Le gendarme français du numérique a déclaré qu'il y avait « des risques très graves pour les droits fondamentaux des personnes concernées » et a donné à l'entreprise deux mois pour se conformer à sa mise en demeure, sous peine d'encourir des amendes allant de 100 000 € par jour.


Clearview AI est une start-up qui a mis au point Clearview, une application de reconnaissance faciale. Sur son site, l'entreprise indique que c'est un nouvel outil de recherche utilisé par les organismes judiciaires pour identifier les auteurs et les victimes de crimes. « La technologie de Clearview a aidé les forces de l'ordre à traquer des centaines de criminels en général, notamment des pédophiles, des terroristes et des trafiquants sexuels ».

Son fonctionnement est simple : vous prenez une photo d'une personne, la téléchargez et voyez des photos publiques de cette personne, ainsi que des liens vers l'endroit où ces photos sont apparues. Le système s'appuie sur une base de données de plus de trois milliards d'images que Clearview prétend avoir récupérées sur Facebook, YouTube, Venmo et des millions d'autres sites Web.

Clearview a donc construit sa base de données en prenant des images à partir de réseaux sociaux et d'autres sources en ligne sans le consentement des sites Web ou des personnes photographiées. Facebook, Google, Twitter et YouTube ont exigé que l'entreprise cesse de prendre des photos de leurs sites et supprime celles qui ont été précédemment prises. Clearview a fait valoir que sa collecte de données est protégée par le premier amendement.
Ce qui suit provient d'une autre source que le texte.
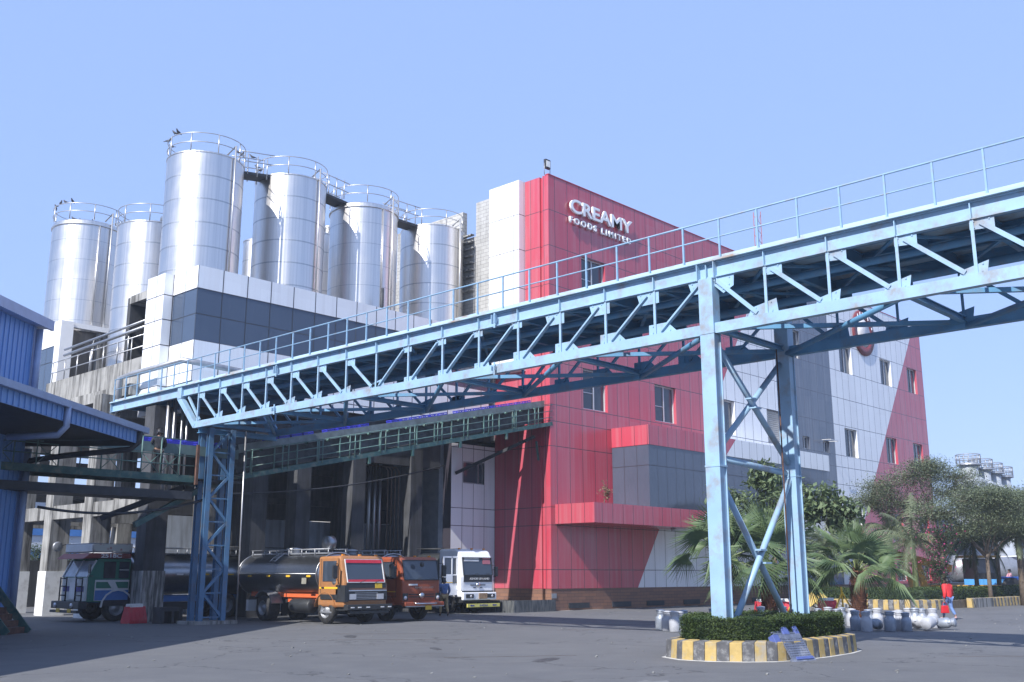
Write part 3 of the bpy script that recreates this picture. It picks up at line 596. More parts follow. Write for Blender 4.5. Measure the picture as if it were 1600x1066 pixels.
# level part on the left
m=MB(); m.box(12.6,20.3,35.66,35.74,5.18,5.44); m.box(12.6,22.4,37.16,37.24,5.18,5.44); m.build('level_floor_beam',DKGREEN,CV); MB().box(12.6,22.5,35.75,37.15,5.3,5.36).build('level_floor',DARK,CV)
MB().box(12.6,22.6,36.2,37.1,6.5,6.62).build('level_bed',DARK,CV)
MB().box(12.6,22.4,36.05,36.12,6.25,6.62).build('bed_side',mat('grey_green_panel',(.10,.16,.16),.6,0,.2,3),CV)
for z in (5.8,6.15,6.75): MB().tube([(12.6,35.66,z),(20.3,35.66,z)],.022,6).build('level_rail',GREEN,CV)
x=12.9
while x<20.4: 
    MB().tube([(x,35.66,5.4),(x,35.66,6.75)],.024,6).build('level_post',GREEN,CV)
    if int(x)%2==0:
        MB().tube([(x,35.67,5.45),(x+.7,35.67,6.15)],.015,5).build('wire_brace',GREEN,CV); MB().tube([(x+.7,35.67,5.45),(x,35.67,6.15)],.015,5).build('wire_brace',GREEN,CV)
    x+=.75
MB().box(20.28,20.38,35.5,35.6,5.1,6.6).build('rusty_upright',RUST,CV)
m=MB(); m.box(12.6,20.3,35.7,37.2,4.55,4.85); m.bar((18.4,39.0,3.9),(20.6,36.9,5.1),.18,.2); m.build('under_beam',DARK,CV)
m=MB(); m.bar((18.2,35.9,3.55),(20.9,36.2,5.0),.16,.2); m.build('diagonal_brace',DKGREEN,CV)
# crates on the conveyor: each its own object
CRM=mat('blue_crate_plastic',(.035,.04,.42),.45,0,.15,6)
cr=MB(); cr.box(-.24,.24,-.17,.17,0,.03)
for z in (.03,.11,.19): 
    for s in (-1,1): cr.box(-.25,.25,s*.175-.01,s*.175+.01,z,z+.05); cr.box(s*.245-.01,s*.245+.01,-.165,.165,z,z+.05)
for sx in (-1,0,1):
    for sy in (-1,1): cr.box(sx*.235-.015,sx*.235+.015,sy*.175-.012,sy*.175+.012,.03,.24)
ORD='first second third fourth fifth sixth seventh eighth ninth tenth eleventh twelfth thirteenth fourteenth fifteenth sixteenth seventeenth eighteenth nineteenth twentieth twenty-first twenty-second twenty-third'.split(); xs=[24.2+i*.6 for i in range(27)]
pc=None; gid='blue crates riding up the inclined conveyor'
for i,x in enumerate(xs):
    if i in (4,9,10,17): continue
    if pc is None:
        pc=cr.build('plastic_crate',CRM); o=pc
    else: o=pc.copy(); link(o)
    o.location=(x,36.6,cz(x)+1.27); o.rotation_euler=(0,-math.atan(.2175),0); tag(o,ORD[i-sum(q<i for q in (4,9,10,17))]+' blue crate counting up the inclined conveyor from its foot','crate',gid)
for i in range(11):
    o=pc.copy(); link(o); o.location=(15.6+i*.62,36.6,6.63); o.rotation_euler=(0,0,random.uniform(-.05,.05)); tag(o,ORD[i]+' blue crate from the left on the level conveyor','crate','blue crates on the level conveyor')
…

Chose légale ou pas, plusieurs rapports publiés en 2020 ont montré que de nombreuses autorités américaines s’en sont servis dans le cadre d’une enquête ou même à des fins personnelles. De même, pendant plus d'un an avant que la société ne fasse l'objet d'un examen public, l'application avait été librement utilisée par les investisseurs, les clients et les amis de la société. Des personnes proches de Clearview ont utilisé leur technologie de reconnaissance faciale lors de fêtes, de réunions d'affaires, etc. faisant des démonstrations de son potentiel pour le plaisir ou l'utilisant pour identifier des personnes dont elles ignoraient ou ne se souvenaient pas des noms.

Pour sa défense, Hoan Ton-That, cofondateur de l'entreprise, a expliqué que des comptes d'essai ont été fournis à des investisseurs potentiels et actuels, ainsi qu'à d'autres partenaires stratégiques, afin qu'ils puissent tester l'application.
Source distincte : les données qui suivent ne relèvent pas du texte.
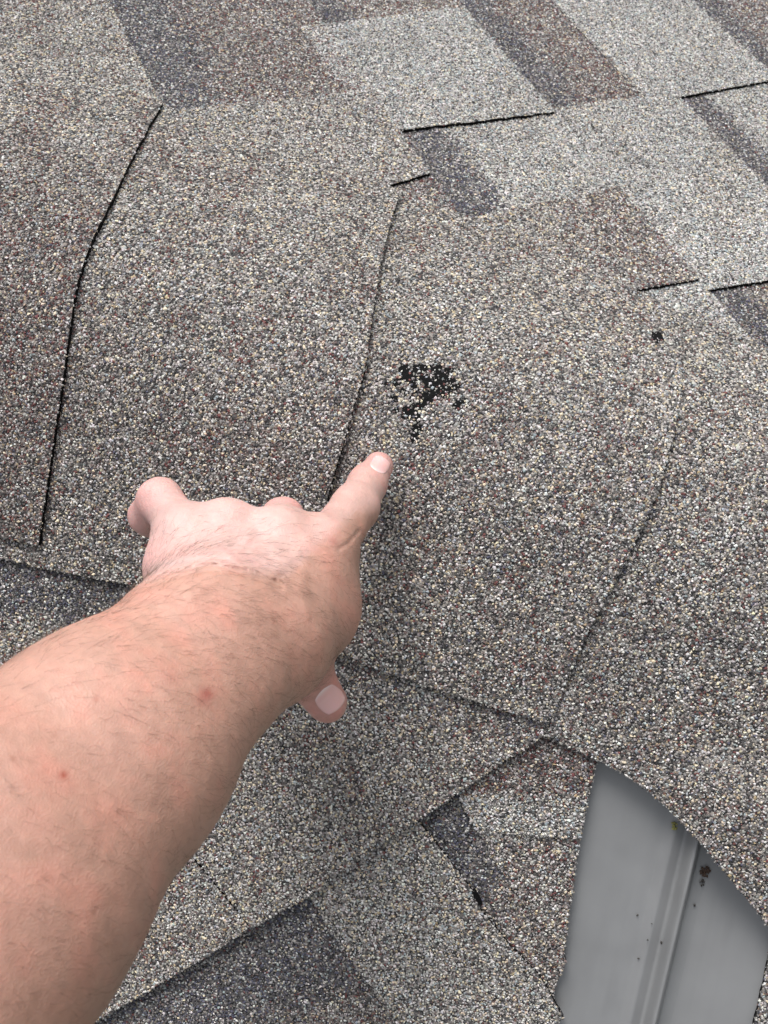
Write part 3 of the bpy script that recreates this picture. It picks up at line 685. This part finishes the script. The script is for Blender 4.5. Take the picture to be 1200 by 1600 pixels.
b.inputs['Subsurface Weight'].default_value = .25; b.inputs['Subsurface Radius'].default_value = (1, .35, .2); b.inputs['Subsurface Scale'].default_value = .004
person = mesh_np('person', W(HV), HF, col, (msk,), None, True)
tag(person, 'bare left forearm and hand with its index finger pointing at the black worn spot', 'person')
# nails
mnl, t, b = newmat('nail'); nz = nn(t, 'ShaderNodeTexNoise'); nz.inputs['Scale'].default_value = 300
geo = nn(t, 'ShaderNodeNewGeometry'); t.links.new(geo.outputs['Position'], nz.inputs['Vector'])
at = nn(t, 'ShaderNodeVertexColor', layer_name='col'); t.links.new(at.outputs[0], b.inputs['Base Color'])
b.inputs['Roughness'].default_value = .2; b.inputs['Subsurface Weight'].default_value = .15; b.inputs['Subsurface Scale'].default_value = .002
def nail(cx, cy, depth0, dx, dy, hw, hl, white, label):
    nu, nv = 21, 21; d = np.array([dx, dy]) / math.hypot(dx, dy); s = np.array([-d[1], d[0]])
    V = []; cc = []
    for i in range(nu):
        for j in range(nv):
            u = -1 + 2 * i / (nu - 1); v = -1 + 2 * j / (nv - 1)
            uu = u * math.sqrt(max(0, 1 - v * v * .38)); vv = v * math.sqrt(max(0, 1 - u * u * .42))
            V.append((cx + s[0] * uu * hw + d[0] * vv * hl, cy + s[1] * uu * hw + d[1] * vv * hl)); cc.append((uu, vv, max(abs(u), abs(v))))
    V = np.array(V); cc = np.array(cc); r_ = ray(V[:, 0], V[:, 1]); tt = np.full(len(V), depth0 - .03)
    for _ in range(60): tt = tt + np.clip(sdf(r_ * tt[:, None], True), -.002, .004) * .8
    P = r_ * tt[:, None]; _, nr = project(P, True, 1)
    edge = cc[:, 2]; P = P + nr * (np.where(edge > .97, -.0006, .00006 + .00040 * (1 - cc[:, 0] ** 2) * np.clip(.35 + .65 * cc[:, 1], .1, 1)))[:, None]
    k1 = sm(cc[:, 1], .8, .9)[:, None] * white; k0 = (1 - sm(cc[:, 1], -.9, -.55))[:, None]  # k0: pale lunula, with the sky's reflection at the nail base painted in
    c = np.array([.86, .52, .50]) * (1 - k1) * (1 - .5 * k0) + np.array([.80, .66, .60]) * k1 + np.array([.95, .85, .83]) * .5 * k0 * (1 - k1)
    ii = np.arange(nu - 1)[:, None] * nv + np.arange(nv - 1)[None]
    fq = np.stack([ii, ii + nv, ii + nv + 1, ii + 1], -1).reshape(-1, 4)
    o = mesh_np('fingernail', W(P), fq, c, (mnl,), None, True); o.parent = person; o['label'] = label
nail(594, 726, .49, 26, -44, 16.5, 12.5, 1, 'index fingernail')
nail(516, 1093, .45, 34, 36, 24, 21, .25, 'thumbnail')
# body hair
mh, t, b = newmat('hair'); b.inputs['Base Color'].default_value = (.13, .075, .05, 1); b.inputs['Roughness'].default_value = .5
HVn = len(HV); cam_side = HN[:, 2] < .45
den = np.where(cam_side, .25, 0.) * sm(py - .0, 790, 850)
den *= np.where((py > 1060) & (px > 430) & (HV[:, 2] > .43), 0, 1) * (1 - bump(HV, IT, .02)) * (1 - bump(HV, TT, .03)) * (1 - bump(HV, IP, .02))
den *= .25 + 1.6 * bump(HV, P3(330, 930, .38), .05) + 1.0 * sm(-HN @ np.array([.7, .6, 0]), .2, .9) + .5 * sm(HN @ np.array([.7, .6, 0]), .0, .8)
den *= (px > -150) & (py < 1750)
den /= den.sum()
NH = 2700
hi_ = rng.choice(HVn, NH, p=den)
base = HV[hi_]; nr = HN[hi_]
axd = (AX[1] - AX[3]); axd /= np.linalg.norm(axd)
gd = axd * .55 + perp * .85 * np.where((base[:, :2] @ perp[:2]) > (AX[1][:2] @ perp[:2]) - .02, 1, .6)[:, None] + rng.normal(0, .3, (NH, 3))
gd -= nr * np.sum(gd * nr, 1, keepdims=True); gd /= np.linalg.norm(gd, axis=1, keepdims=True)
sd_ = np.cross(nr, gd); Lh = rng.uniform(.003, .012, NH); curl = rng.normal(0, .35, NH); rise = rng.uniform(.10, .5, NH)
SG = 5; rings = []
for s in range(SG + 1):
    q = s / SG
    c = base + gd * (Lh * q)[:, None] + sd_ * (Lh * curl * q * q)[:, None] + nr * (Lh * rise * q * (1.15 - q * .8) + .00005)[:, None]
    rr = (rng.uniform(.7, 1.2, NH)[:, None] * .000034 * (1 - q * .75))
    for a_ in range(3):
        an = a_ * 2.094; rings.append(c + (nr * math.cos(an) + sd_ * math.sin(an)) * rr)
Hh = np.stack(rings, 1).reshape(-1, 3); st = (SG + 1) * 3
fl = []
for s in range(SG):
    for a_ in range(3): fl.append((s * 3 + a_, s * 3 + (a_ + 1) % 3, s * 3 + 3 + (a_ + 1) % 3, s * 3 + 3 + a_))
fl = (np.array(fl)[None] + (np.arange(NH) * st)[:, None, None]).reshape(-1, 4)
ho = mesh_np('hair', W(Hh), fl, None, (mh,), None, True); ho.parent = person; ho['kind'] = 'stuff'; ho['label'] = 'fine dark hair on the forearm and back of the hand'
print('granules', TOTAL[0], 'hand verts', len(HV))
Clearview était inconnu du grand public jusqu'en janvier dernier 2020, lorsqu'il a été rapporté que la start-up avait développé un système de reconnaissance faciale révolutionnaire qui était utilisé par des centaines d'agences d'application de la loi.

La CNIL met en demeure CLEARVIEW AI, qui doit cesser la réutilisation de photographies accessibles sur internet

À partir de mai 2020, la CNIL a reçu des plaintes de particuliers au sujet du logiciel de reconnaissance faciale de Clearview AI et a ouvert une enquête. En mai 2021, l’association Privacy International a également alerté la CNIL sur cette pratique.

Au cours de cette procédure, la CNIL a coopéré avec ses homologues européens afin de partager le résultat des investigations, chaque autorité étant compétente pour agir sur son propre territoire en raison de l’absence d’établissement de la société CLEARVIEW AI en Europe.

Les investigations menées par la CNIL ont permis de constater deux manquements au RGPD :
  1. un traitement illicite de données personnelles (manquement à l’article 6 du RGPD) car leur collecte et l’utilisation des données biométriques s’effectuent sans base légale ;
  2. l’absence de prise en compte satisfaisante et effective des droits des personnes, notamment des demandes d’accès à leurs données (articles 12, 15 et 17 du RGPD).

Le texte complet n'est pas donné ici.